Gurobi dominates on mixed-integer-programming (MIP) benchmarks

• MIPLIB 2010: On this important new benchmark that measures the time to obtain proven optimal solutions for a set of 87 MIP models, Gurobi outperforms both CPLEX and XPRESS, whether using 1 or 12 CPU cores.
• Feasibility: In benchmark tests that measure how long it takes to find the first feasible solution to a MIP problem, Gurobi dominates the competition, finding solutions more than 3 times as fast as CPLEX on average and more than 8 times as fast as XPRESS.
• Infeasibility: Proving a MIP model has no feasible solution can be an important step in model development. Gurobi solves this problem 20% faster than CPLEX and 80% faster than XPRESS.
• Pathological: While Gurobi does not win this benchmark, Professor Mittelmann states: "This benchmark is not giving a representative impression of the relative performance of the codes". The benchmark tests are presented simply to show that even the best MIP codes can exhibit pathologically bad behavior.

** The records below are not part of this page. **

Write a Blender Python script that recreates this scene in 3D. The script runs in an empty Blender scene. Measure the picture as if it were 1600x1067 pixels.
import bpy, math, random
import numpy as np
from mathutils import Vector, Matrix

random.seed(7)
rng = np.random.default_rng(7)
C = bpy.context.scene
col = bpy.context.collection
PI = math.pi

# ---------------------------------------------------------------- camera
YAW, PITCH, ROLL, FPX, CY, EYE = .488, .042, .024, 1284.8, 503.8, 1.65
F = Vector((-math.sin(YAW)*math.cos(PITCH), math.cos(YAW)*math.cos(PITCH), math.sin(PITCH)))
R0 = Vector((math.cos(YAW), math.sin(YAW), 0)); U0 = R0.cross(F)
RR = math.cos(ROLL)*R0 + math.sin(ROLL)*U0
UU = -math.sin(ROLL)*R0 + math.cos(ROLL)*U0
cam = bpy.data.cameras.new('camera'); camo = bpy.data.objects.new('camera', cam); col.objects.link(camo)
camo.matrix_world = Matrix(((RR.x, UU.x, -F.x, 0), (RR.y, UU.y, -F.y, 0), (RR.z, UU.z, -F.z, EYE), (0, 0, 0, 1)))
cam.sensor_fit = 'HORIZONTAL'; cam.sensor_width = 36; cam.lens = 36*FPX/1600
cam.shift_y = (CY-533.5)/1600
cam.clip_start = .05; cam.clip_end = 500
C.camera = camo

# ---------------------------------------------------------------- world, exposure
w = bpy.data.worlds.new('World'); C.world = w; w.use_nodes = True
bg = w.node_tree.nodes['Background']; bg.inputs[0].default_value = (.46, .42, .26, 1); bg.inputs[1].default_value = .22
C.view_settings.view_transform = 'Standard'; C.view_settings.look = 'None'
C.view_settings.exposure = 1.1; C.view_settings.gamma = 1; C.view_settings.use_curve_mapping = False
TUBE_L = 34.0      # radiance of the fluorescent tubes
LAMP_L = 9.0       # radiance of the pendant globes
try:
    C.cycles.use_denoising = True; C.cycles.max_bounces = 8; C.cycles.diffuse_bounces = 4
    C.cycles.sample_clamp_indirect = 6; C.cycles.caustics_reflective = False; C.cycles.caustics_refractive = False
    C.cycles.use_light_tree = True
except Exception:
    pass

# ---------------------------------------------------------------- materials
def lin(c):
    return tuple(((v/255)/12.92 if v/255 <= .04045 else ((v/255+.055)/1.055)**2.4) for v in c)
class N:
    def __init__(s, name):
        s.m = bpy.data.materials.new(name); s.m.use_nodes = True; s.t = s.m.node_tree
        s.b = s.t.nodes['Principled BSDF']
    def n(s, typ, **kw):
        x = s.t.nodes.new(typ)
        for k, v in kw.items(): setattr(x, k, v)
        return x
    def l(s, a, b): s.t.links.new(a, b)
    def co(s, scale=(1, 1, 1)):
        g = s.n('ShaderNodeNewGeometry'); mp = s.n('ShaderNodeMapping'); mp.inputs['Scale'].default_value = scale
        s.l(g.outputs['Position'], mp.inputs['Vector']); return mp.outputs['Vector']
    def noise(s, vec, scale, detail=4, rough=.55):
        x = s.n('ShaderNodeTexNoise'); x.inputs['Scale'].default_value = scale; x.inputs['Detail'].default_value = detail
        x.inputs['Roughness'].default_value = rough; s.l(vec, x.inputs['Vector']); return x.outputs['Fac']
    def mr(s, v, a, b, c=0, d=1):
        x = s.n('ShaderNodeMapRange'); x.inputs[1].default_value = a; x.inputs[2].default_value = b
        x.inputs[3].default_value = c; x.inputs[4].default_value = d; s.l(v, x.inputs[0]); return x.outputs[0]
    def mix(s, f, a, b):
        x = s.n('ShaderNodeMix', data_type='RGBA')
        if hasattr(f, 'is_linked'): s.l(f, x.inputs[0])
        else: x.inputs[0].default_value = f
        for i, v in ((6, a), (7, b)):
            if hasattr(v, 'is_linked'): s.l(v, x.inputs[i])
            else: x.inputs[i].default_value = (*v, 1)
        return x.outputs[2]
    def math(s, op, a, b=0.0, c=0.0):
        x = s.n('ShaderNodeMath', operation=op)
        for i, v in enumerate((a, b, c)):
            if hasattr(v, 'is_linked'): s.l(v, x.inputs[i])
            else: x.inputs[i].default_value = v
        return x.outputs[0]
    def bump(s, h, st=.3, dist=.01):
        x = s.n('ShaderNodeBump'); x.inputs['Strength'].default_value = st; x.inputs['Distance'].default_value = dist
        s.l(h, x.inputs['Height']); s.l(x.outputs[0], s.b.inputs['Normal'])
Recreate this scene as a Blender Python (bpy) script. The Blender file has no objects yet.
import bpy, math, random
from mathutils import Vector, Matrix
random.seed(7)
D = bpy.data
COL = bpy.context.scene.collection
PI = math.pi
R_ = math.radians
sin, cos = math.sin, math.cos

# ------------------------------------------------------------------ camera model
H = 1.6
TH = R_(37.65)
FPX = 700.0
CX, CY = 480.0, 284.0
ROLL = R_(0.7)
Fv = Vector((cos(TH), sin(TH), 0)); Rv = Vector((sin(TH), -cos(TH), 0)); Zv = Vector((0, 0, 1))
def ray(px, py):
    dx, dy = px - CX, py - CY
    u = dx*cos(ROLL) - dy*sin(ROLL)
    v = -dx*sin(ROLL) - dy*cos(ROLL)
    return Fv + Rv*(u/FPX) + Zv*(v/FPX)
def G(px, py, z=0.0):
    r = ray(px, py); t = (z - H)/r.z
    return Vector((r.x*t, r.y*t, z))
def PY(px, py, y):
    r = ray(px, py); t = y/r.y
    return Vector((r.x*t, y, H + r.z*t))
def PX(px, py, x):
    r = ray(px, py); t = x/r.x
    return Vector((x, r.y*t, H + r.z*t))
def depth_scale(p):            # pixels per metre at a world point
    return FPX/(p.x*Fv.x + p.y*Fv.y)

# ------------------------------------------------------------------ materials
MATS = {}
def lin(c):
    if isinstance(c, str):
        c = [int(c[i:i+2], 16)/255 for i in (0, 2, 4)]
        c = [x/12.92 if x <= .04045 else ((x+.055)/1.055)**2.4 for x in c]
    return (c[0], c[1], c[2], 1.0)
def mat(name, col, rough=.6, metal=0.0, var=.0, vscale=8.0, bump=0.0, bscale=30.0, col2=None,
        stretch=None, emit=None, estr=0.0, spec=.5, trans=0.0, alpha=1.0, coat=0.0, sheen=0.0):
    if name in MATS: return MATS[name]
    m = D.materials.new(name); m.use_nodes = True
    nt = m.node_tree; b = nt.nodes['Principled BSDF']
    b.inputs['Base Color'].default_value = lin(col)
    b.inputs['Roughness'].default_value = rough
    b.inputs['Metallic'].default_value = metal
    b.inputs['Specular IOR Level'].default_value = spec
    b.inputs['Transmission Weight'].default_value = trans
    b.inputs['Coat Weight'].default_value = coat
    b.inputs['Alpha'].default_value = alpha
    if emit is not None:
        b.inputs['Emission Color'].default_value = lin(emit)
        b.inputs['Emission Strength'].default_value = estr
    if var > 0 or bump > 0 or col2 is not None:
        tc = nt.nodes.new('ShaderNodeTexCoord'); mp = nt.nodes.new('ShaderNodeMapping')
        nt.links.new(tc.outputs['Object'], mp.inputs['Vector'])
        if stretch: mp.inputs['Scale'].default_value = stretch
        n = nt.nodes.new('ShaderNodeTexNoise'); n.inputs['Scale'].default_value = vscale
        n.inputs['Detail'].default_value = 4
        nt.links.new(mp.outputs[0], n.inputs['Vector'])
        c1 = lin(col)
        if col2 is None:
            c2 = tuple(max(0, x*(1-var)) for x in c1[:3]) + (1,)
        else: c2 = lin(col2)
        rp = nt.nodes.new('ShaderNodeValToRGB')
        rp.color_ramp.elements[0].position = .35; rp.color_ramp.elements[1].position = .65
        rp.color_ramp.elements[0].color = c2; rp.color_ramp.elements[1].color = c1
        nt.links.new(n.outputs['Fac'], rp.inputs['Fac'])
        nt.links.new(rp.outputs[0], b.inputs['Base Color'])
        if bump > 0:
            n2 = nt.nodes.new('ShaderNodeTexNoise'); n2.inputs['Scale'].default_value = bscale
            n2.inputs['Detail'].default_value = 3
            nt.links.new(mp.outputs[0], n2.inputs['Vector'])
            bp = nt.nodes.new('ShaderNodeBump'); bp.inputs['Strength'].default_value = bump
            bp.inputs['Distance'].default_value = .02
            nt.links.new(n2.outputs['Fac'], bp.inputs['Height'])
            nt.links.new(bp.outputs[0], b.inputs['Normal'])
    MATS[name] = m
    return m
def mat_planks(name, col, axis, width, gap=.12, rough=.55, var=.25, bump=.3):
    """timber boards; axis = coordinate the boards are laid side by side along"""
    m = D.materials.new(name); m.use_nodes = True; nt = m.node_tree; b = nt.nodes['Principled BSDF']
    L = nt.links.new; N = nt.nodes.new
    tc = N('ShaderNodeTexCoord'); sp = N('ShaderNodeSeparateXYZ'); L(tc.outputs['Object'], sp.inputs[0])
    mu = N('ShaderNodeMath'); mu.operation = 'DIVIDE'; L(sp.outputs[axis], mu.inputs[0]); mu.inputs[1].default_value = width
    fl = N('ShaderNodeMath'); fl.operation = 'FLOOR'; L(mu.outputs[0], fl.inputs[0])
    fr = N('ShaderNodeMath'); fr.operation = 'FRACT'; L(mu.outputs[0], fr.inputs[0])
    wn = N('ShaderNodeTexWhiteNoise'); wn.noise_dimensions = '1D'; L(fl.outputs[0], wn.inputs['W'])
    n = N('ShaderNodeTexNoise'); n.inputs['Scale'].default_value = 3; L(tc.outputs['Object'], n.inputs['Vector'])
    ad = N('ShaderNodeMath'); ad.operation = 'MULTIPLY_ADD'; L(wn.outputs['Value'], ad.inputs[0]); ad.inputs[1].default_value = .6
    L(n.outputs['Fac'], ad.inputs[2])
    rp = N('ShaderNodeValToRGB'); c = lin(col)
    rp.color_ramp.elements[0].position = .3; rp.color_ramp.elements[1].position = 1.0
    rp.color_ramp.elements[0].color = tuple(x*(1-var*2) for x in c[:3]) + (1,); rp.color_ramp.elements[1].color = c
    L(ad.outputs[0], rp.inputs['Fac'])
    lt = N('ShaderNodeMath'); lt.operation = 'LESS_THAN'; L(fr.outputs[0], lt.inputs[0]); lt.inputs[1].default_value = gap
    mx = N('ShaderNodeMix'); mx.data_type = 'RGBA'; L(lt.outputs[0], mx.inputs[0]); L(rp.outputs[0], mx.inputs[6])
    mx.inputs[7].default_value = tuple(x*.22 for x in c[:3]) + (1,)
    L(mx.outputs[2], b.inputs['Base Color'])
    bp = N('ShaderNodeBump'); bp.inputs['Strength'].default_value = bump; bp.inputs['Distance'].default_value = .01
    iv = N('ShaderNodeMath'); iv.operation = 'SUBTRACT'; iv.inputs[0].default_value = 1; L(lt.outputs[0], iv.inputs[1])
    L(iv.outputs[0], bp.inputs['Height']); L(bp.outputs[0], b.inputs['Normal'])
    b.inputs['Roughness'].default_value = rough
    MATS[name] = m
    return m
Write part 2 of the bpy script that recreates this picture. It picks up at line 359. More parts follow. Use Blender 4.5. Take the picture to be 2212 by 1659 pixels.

Because the set of tested models changes frequently, the "winners" for this benchmark are subject to change.
• MIQP: In benchmark tests that measure performance on mixed-integer programming models with quadratic objective functions, Gurobi dominates the competition, solving these models more than twice as fast on average.

Enhancements Summary for 4.0

The Gurobi Optimizer 4.0 provides Quadratic Programming solvers, improved performance and many new features:

• New QP and MIQP solvers: New quadratic programming solvers let you to formulate and solve optimization models with convex quadratic objectives. For continuous quadratic programming (QP) problems, the new release includes primal and dual simplex QP algorithms as well as a parallel barrier QP solver. A deterministic, parallel branch-and-cut algorithm is available for solving mixed integer quadratic programming (MIQP) models. All deliver industry leading performance.
• Continued performance improvements in MIP, dual simplex, and barrier: Initial tests indicate performance speed-ups of roughly 15% for MIP, 10% for simplex, and 10% for barrier.
• Improved numerical robustness: Several improvements in numerical robustness lead to better handling of numerically difficult models when using the simplex, barrier, and MIP solvers.
• Concurrent LP: When this feature is enabled, the solver will automatically pick the best algorithm for solving a given LP model. Both deterministic and non-deterministic versions are available. The deterministic solver guarantees identical solution paths over multiple runs. The non-deterministic solver does not give this guarantee, though solution-path differences are relatively rare, and the overall performance of the non-deterministic version is superior to that of the deterministic solver.
• New delayed MIP strategy option: With this option, you can direct Gurobi to reset the MIP solution focus to improving the best feasible solution once a specified time limit or objective gap has been reached.
• Visual Studio 2010 support: On Microsoft Windows, you can now call Gurobi from the latest version of Visual Studio.
• More explicit control over floating license use in Java and .NET: You can now explicitly release a license token, rather than relying on the system garbage collector to release it for you.